Change Isn’t Always an Appropriate Response to Student Criticisms

On 31 May 2007, an anonymous professor published “Enough Regret to Go Around” at “Rate Your Students” in which she/he responded to a “a less-than-stellar review of my teaching” which a student had published at “RateMyProfessors.com.” Although the student’s review was published anonymously, the instructor recognized the student’s writing style.

Professor Anonymous wrote to the student, “You are dismayed that I actually graded you in a literature class based on the quality of your writing style” which, in part was designated as writing-intensive “which means the majority of your grade must come from your writing.”

This particular student complaint—that the quality of her writing should not be relevant in a literature class—is the type of complaint that should not result in a change in course policy. While we need to listen to our students, we do not need to always accommodate their desires.

One of the complaints that I sometimes get in my history classes is that they are too much like English classes. By this, the student means that we spend too much time doing academic research in the library and using Schoolcraft College’s on-line databases. For example, I sometimes require students to develop an annotated bibliography on an individual who lived during the period we are studying. Half of the articles in the bibliography need to be found in peer-reviewed journals.

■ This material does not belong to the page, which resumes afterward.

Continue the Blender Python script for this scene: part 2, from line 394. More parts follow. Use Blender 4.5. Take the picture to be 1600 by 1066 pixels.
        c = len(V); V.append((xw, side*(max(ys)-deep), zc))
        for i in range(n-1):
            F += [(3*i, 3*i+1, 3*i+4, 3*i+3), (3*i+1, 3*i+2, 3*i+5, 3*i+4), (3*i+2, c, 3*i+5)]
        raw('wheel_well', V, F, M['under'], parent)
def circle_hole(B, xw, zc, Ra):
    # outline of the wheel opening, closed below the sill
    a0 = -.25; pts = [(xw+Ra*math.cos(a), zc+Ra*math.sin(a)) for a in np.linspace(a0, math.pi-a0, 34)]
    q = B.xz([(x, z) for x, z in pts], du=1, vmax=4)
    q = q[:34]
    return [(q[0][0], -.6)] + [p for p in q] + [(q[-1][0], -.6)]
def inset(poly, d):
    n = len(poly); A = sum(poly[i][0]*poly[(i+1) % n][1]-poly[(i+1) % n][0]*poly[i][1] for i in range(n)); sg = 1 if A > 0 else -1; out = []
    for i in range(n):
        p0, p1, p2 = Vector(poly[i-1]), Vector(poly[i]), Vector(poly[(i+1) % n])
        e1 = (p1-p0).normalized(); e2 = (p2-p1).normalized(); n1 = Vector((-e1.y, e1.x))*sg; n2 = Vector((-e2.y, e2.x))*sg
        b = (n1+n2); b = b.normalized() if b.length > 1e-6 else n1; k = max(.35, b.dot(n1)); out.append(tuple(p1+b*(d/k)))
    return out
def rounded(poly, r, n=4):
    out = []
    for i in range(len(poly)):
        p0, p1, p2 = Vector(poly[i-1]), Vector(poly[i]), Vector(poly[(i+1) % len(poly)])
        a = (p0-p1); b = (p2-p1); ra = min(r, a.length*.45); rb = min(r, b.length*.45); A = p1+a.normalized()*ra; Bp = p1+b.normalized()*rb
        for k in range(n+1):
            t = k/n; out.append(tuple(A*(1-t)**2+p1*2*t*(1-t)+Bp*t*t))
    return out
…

These students are like one who, just before she dropped the course, informed me that “you don’t know how to teach history properly.” The problem for her was that I was not going to spend the semester lecturing and then having her regurgitate my lectures and the textbook on two midterms and a final exam. As a significant part of the course, I was going to make her work both individually and as part of a team to research, write, and report about historical issues.

I put a great deal of emphasis on doing good quality research not because I have a joint appointment in both history and English but because history is built on credible research. In fact, although I have a degree in American Studies granted by the English department at Michigan State University, two thirds of my graduate coursework focused on history.

Furthermore, one of the objectives in all of our history courses is:

While focusing on the historical period covered by the course, use research and writing to develop an awareness of history as a means of reflecting and evaluating the human experience, both in the past and in contemporary times.

Although students in all of our courses will have to do some research and writing, Schoolcraft College is large enough that students do have choices when it comes to selecting professors. My colleagues and I approach the research/writing component of the class in a number of ways. Students can choose the instructor whose teaching style and requirements more closely fit their desires.

For example, a student I had last semester told me how much more she enjoyed my class than a history class she took with a well respected colleague. She then assured me that my colleague was a wonderful instructor; that she was not implying anything bad about him. However, she liked the group work and type of research she was able to do in my section.

I am not going to start lecturing because some students prefer that. And I am not going to eliminate the “English” elements from history. Fortunately, the student who preferred my class and the student who thought I did not know how to teach history correctly can both have a good academic experience.